» Exercise details: Look through the lines below and extract any with the word "gcol".

» Saved data entries:
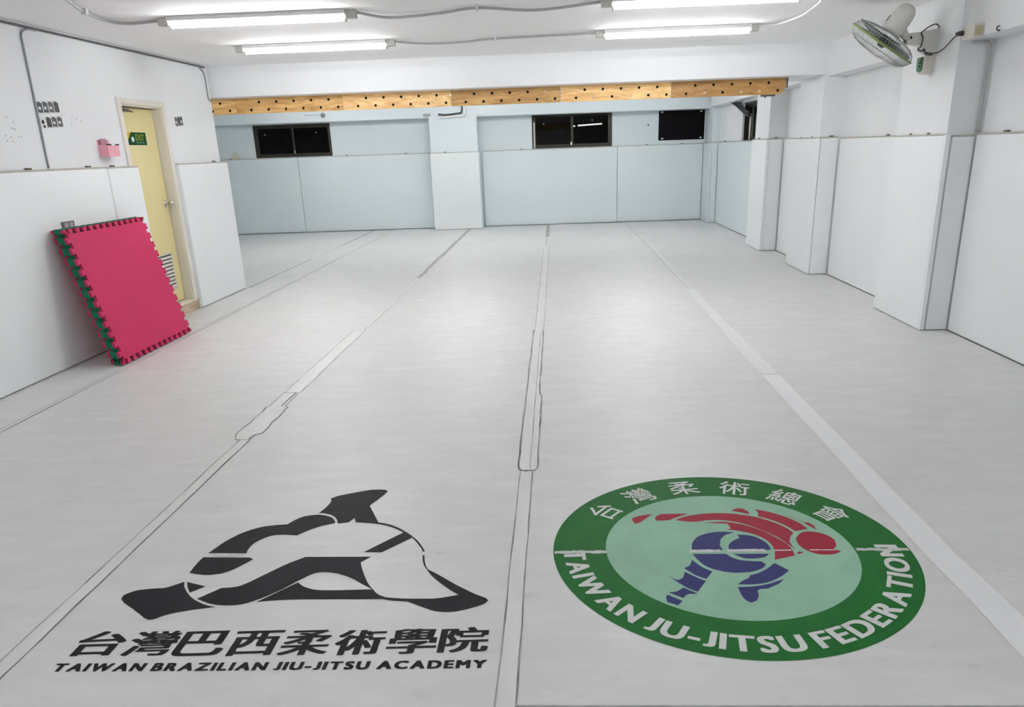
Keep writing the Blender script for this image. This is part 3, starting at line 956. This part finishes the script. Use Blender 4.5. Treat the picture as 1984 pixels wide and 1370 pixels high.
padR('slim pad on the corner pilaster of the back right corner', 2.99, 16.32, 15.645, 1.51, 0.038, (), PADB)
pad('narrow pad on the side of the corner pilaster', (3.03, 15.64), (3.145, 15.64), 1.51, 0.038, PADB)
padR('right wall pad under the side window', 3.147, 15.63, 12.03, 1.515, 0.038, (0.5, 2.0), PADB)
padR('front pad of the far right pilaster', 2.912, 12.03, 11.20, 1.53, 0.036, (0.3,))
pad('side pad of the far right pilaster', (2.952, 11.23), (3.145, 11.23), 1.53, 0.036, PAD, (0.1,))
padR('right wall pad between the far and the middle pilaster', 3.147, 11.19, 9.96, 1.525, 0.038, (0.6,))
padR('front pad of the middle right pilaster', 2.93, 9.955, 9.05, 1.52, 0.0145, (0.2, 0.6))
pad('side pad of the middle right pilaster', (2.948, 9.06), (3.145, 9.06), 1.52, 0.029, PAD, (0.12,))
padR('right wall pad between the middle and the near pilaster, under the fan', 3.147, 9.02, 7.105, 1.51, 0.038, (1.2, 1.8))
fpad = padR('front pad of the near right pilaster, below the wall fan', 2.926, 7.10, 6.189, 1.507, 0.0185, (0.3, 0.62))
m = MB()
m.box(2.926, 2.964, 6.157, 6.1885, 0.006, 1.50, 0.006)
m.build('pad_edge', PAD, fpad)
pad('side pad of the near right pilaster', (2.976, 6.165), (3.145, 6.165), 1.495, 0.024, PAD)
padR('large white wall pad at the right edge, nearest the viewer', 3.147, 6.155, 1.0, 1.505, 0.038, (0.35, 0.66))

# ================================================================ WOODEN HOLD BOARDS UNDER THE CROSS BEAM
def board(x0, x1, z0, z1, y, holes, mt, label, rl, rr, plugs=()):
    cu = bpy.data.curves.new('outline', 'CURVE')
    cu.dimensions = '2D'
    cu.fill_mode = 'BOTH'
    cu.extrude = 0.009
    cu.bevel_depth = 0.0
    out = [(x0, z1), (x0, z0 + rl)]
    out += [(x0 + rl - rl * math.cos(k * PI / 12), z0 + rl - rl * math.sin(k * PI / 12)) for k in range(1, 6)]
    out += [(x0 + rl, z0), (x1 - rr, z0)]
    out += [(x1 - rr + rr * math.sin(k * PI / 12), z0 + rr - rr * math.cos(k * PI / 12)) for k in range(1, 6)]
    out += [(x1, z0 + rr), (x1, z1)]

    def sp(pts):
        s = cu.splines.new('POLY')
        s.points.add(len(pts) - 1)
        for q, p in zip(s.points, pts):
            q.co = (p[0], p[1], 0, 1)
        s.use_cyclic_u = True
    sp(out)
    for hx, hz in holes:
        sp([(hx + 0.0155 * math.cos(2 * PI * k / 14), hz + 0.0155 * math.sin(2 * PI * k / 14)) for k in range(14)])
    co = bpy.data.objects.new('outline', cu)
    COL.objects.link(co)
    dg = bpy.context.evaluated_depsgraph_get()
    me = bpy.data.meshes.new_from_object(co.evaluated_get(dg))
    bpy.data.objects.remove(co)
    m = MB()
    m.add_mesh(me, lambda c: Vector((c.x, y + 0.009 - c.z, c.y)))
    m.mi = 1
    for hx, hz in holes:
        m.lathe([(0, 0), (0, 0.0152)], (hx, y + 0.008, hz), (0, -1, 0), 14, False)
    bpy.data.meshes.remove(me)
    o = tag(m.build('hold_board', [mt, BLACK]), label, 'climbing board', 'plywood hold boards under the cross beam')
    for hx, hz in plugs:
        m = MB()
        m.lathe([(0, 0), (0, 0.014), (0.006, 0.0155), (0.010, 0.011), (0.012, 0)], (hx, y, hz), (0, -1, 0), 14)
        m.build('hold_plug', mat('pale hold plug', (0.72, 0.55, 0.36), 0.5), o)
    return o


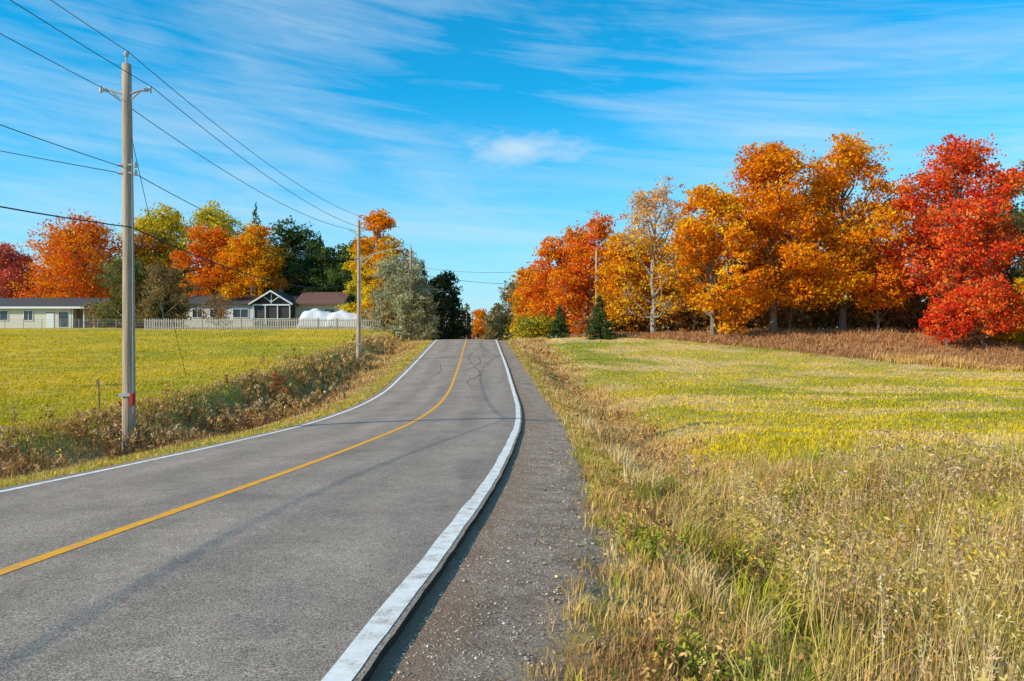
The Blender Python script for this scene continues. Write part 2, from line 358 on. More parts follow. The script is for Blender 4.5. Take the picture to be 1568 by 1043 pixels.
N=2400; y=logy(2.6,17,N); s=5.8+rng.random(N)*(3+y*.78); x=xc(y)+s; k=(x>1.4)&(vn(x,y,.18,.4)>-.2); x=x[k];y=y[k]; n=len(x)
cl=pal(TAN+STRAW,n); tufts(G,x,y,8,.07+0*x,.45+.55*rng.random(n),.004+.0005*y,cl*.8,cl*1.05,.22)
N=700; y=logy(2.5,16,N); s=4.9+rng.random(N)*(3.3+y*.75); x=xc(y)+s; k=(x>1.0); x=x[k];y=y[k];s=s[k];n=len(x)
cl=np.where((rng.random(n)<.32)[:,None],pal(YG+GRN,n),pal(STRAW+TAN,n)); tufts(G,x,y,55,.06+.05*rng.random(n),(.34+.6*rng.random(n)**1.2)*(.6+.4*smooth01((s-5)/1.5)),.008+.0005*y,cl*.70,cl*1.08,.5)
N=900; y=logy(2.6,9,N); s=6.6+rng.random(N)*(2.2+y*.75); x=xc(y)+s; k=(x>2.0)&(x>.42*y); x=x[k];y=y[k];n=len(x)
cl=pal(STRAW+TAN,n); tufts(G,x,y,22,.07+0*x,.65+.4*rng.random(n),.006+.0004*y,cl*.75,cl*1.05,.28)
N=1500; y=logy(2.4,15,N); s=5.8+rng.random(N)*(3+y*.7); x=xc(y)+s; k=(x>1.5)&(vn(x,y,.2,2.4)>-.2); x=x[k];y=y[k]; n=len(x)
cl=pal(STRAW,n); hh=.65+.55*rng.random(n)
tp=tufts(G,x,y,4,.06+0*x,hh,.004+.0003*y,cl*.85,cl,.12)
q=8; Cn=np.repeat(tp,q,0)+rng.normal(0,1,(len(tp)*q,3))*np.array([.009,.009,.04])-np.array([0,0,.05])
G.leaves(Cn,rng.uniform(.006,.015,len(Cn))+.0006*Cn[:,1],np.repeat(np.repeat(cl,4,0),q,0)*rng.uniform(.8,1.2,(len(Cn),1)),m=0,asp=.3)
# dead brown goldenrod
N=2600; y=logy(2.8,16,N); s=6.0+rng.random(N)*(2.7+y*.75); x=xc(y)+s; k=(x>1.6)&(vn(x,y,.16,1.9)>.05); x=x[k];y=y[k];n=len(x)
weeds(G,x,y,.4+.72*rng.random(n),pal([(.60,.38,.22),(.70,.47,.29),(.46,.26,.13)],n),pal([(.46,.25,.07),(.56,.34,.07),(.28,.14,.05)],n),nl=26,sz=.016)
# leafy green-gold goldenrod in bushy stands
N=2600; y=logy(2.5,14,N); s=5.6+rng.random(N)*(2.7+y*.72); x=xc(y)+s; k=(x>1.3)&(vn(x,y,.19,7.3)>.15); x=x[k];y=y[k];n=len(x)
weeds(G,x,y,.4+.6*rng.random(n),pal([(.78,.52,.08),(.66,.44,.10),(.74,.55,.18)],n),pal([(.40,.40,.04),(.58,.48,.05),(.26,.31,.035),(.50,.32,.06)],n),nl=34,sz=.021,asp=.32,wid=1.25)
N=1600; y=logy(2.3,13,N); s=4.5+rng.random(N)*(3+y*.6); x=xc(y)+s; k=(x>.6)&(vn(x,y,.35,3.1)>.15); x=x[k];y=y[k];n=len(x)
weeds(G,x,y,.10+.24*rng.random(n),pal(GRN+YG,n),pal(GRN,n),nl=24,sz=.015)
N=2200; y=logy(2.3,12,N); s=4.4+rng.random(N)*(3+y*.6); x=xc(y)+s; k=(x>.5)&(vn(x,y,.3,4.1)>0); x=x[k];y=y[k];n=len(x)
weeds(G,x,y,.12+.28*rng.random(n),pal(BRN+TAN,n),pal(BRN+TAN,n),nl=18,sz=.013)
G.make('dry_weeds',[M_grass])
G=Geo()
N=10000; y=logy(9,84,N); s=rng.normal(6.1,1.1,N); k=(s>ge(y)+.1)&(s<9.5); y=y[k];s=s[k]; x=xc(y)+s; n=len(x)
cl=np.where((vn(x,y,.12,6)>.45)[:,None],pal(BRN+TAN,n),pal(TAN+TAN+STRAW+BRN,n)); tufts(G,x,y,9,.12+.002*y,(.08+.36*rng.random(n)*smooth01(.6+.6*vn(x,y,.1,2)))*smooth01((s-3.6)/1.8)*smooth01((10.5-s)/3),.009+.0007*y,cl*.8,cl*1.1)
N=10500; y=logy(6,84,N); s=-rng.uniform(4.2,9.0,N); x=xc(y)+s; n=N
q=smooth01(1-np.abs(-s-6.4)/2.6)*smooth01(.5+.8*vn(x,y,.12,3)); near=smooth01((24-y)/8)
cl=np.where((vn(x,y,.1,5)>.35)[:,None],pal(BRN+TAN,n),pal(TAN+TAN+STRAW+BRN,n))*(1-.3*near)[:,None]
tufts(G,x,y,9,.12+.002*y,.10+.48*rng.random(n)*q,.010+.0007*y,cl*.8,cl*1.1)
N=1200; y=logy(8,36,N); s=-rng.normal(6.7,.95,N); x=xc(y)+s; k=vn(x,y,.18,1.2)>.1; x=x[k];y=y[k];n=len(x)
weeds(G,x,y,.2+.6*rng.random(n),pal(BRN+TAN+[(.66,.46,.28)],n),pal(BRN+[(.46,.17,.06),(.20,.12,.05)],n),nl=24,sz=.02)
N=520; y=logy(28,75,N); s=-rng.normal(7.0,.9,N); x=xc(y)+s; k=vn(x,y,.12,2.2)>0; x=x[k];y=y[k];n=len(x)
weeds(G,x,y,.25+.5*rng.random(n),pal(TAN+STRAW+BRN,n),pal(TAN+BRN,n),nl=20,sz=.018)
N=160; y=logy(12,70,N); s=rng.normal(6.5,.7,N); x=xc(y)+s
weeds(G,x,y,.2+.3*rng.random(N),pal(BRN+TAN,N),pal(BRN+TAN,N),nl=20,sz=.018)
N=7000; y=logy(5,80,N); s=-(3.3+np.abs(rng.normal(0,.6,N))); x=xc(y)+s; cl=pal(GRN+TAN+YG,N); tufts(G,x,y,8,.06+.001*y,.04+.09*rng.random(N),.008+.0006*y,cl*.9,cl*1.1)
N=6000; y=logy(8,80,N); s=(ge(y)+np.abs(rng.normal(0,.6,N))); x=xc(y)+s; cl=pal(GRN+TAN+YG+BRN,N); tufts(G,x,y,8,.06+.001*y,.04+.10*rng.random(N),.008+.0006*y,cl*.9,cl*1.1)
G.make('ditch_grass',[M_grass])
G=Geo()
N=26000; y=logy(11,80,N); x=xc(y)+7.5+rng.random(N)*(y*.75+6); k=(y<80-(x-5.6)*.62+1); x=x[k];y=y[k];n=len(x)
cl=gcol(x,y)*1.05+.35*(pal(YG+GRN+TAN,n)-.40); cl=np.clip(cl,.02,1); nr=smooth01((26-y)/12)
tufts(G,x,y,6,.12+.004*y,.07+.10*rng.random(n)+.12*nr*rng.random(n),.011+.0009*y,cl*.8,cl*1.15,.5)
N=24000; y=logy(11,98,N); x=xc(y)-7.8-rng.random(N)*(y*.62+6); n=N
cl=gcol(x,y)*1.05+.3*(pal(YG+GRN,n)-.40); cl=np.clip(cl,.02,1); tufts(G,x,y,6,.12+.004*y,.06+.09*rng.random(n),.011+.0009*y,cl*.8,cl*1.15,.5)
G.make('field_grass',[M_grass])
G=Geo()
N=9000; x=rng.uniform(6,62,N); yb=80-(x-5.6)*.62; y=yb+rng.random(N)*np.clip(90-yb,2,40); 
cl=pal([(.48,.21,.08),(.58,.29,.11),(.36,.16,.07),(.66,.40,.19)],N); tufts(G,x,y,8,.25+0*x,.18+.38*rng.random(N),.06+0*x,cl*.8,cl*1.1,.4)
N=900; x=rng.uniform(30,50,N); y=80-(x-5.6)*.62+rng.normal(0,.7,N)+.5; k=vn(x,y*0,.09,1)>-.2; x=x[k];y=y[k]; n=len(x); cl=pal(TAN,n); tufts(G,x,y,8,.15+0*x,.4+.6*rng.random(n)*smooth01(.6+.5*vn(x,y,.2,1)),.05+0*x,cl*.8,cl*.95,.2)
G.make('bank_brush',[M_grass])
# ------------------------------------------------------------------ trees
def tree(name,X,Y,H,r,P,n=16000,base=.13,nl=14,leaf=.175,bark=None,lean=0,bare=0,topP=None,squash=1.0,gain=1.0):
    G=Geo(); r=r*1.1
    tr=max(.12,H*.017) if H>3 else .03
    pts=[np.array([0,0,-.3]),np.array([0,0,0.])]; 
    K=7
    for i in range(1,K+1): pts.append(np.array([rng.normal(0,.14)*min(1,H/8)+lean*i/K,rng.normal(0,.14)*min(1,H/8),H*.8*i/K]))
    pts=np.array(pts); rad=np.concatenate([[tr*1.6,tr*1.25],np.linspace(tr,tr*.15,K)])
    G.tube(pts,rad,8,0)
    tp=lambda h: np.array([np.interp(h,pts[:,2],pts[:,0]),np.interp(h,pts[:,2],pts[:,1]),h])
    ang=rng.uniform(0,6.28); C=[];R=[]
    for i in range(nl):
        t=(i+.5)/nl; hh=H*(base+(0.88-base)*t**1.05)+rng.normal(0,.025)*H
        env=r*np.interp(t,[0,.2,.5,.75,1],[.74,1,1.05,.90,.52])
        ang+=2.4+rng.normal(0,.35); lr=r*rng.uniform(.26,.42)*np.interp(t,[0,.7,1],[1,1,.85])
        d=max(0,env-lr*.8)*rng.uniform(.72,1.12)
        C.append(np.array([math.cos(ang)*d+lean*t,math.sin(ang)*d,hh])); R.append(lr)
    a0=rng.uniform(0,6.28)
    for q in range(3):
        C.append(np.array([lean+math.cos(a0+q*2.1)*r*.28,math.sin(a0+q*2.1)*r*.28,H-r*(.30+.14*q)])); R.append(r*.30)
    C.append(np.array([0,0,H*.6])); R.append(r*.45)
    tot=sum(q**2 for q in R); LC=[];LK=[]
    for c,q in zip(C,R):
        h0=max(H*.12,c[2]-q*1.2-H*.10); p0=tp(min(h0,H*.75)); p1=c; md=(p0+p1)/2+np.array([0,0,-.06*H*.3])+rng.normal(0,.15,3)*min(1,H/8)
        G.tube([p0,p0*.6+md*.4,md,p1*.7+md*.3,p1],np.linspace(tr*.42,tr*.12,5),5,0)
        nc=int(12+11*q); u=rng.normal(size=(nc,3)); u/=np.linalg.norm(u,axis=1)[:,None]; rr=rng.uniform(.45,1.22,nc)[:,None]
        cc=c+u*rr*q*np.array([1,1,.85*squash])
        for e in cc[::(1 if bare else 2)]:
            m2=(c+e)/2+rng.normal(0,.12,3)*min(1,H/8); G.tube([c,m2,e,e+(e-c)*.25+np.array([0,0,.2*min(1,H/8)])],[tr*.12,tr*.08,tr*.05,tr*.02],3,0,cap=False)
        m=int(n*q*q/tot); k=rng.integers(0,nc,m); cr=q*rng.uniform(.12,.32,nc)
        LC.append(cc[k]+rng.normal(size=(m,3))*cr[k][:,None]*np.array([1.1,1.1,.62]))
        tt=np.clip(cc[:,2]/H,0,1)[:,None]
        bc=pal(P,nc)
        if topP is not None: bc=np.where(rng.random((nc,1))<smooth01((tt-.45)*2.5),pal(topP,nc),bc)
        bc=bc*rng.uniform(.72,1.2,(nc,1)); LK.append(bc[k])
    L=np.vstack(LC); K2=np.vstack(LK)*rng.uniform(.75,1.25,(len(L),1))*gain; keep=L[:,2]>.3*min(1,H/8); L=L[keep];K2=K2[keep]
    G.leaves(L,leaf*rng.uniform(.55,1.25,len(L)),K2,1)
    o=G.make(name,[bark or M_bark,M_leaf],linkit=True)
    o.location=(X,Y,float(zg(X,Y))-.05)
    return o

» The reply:
cl=gcol(x,y)*1.05+.35*(pal(YG+GRN+TAN,n)-.40); cl=np.clip(cl,.02,1); nr=smooth01((26-y)/12)
cl=gcol(x,y)*1.05+.3*(pal(YG+GRN,n)-.40); cl=np.clip(cl,.02,1); tufts(G,x,y,6,.12+.004*y,.06+.09*rng.random(n),.011+.0009*y,cl*.8,cl*1.15,.5)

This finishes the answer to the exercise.